:: GIVEN INSTRUCTION ::
Select the lines that contain "script" and copy each of them.

** start **

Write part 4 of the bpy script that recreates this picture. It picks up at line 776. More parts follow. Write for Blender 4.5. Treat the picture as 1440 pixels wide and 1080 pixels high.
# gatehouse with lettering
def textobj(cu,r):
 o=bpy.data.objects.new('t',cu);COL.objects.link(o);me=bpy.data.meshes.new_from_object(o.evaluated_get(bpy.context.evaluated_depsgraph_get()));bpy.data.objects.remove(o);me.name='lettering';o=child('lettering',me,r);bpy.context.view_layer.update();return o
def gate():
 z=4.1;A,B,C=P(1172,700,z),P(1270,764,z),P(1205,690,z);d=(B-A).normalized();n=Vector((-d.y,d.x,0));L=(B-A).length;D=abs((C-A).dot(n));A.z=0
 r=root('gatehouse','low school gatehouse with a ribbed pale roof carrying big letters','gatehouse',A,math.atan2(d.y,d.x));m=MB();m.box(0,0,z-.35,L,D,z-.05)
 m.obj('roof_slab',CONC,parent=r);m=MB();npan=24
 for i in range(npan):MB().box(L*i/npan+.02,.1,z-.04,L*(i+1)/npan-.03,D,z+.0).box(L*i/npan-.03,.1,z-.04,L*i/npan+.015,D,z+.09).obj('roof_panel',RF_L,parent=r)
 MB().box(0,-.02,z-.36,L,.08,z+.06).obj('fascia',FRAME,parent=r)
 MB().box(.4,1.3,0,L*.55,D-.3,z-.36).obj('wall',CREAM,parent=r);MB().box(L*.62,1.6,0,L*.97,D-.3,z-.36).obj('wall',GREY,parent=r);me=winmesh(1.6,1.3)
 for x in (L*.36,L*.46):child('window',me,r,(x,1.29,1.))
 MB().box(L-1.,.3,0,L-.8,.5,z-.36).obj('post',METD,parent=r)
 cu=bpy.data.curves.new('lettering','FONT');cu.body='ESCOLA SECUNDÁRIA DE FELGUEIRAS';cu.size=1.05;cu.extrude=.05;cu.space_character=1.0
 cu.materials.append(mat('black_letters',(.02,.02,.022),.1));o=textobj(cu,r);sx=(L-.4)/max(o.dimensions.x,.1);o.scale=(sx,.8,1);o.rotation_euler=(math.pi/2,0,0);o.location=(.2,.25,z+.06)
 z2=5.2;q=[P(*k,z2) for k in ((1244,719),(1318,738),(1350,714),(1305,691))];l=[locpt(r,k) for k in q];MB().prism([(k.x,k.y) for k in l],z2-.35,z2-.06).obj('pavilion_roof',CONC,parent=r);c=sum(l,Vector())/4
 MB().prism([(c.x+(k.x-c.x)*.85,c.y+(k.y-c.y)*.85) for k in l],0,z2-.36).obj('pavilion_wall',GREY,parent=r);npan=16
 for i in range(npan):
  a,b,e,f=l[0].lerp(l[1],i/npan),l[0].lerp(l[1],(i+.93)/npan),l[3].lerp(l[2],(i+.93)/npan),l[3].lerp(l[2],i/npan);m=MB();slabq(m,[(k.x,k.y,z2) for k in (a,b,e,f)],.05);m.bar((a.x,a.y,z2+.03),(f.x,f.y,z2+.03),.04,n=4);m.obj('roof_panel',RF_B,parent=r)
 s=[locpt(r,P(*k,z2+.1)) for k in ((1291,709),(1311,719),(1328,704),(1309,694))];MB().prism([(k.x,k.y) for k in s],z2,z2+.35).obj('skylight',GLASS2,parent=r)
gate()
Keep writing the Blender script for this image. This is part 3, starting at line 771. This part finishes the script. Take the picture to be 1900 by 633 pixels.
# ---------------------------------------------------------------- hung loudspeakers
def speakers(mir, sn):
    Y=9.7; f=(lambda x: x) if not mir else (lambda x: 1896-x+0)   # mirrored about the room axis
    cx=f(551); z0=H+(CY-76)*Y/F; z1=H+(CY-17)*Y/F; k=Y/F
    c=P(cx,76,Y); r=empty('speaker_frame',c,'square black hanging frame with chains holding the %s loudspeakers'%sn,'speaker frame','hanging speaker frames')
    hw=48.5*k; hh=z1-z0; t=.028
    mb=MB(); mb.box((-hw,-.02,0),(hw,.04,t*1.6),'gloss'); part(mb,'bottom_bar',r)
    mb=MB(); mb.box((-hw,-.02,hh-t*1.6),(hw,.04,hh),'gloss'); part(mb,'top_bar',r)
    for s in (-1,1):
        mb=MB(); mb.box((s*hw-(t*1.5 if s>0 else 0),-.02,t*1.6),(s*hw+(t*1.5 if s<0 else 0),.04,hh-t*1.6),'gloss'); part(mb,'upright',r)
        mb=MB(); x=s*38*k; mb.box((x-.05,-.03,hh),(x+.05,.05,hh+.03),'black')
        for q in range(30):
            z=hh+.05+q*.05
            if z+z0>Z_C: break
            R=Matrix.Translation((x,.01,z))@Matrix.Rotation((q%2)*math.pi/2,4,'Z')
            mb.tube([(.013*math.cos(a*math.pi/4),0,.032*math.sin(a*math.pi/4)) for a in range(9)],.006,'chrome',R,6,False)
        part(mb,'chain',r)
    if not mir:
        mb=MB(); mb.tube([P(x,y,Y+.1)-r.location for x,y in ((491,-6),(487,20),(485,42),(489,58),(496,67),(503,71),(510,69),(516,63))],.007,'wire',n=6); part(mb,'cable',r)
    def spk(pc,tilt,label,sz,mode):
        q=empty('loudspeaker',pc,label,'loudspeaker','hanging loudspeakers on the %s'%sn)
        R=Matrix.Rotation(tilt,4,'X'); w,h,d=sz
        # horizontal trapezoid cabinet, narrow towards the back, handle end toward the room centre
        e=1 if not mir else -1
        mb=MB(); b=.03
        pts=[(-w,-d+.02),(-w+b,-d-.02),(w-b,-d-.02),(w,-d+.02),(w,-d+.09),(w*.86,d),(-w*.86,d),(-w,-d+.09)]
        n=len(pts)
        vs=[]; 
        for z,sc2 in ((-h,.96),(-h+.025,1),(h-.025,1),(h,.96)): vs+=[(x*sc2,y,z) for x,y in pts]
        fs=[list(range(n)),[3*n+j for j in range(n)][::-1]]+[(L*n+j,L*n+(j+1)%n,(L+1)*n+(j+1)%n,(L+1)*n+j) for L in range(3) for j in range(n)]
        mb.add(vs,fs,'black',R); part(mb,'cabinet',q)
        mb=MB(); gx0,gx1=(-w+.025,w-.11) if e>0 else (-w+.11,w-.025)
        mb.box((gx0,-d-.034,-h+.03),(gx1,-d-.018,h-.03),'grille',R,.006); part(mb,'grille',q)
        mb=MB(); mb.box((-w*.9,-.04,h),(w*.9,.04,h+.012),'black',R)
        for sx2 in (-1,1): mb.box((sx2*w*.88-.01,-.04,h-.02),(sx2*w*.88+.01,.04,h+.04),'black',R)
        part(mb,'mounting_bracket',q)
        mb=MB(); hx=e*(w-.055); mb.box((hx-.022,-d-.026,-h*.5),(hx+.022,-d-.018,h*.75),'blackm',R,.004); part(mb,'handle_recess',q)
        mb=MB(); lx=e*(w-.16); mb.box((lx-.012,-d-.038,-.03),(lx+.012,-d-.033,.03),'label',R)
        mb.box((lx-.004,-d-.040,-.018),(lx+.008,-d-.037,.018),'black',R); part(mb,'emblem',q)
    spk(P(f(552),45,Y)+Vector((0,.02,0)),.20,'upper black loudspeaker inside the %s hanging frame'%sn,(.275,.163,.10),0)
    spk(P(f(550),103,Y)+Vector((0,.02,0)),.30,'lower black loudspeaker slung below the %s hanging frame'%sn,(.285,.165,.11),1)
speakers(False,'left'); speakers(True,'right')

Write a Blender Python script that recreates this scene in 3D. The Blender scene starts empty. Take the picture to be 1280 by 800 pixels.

** end **

:: COMPLETED EXERCISE ::
Write part 4 of the bpy script that recreates this picture. It picks up at line 776. More parts follow. Write for Blender 4.5. Treat the picture as 1440 pixels wide and 1080 pixels high.
Keep writing the Blender script for this image. This is part 3, starting at line 771. This part finishes the script. Take the picture to be 1900 by 633 pixels.
Write a Blender Python script that recreates this scene in 3D. The Blender scene starts empty. Take the picture to be 1280 by 800 pixels.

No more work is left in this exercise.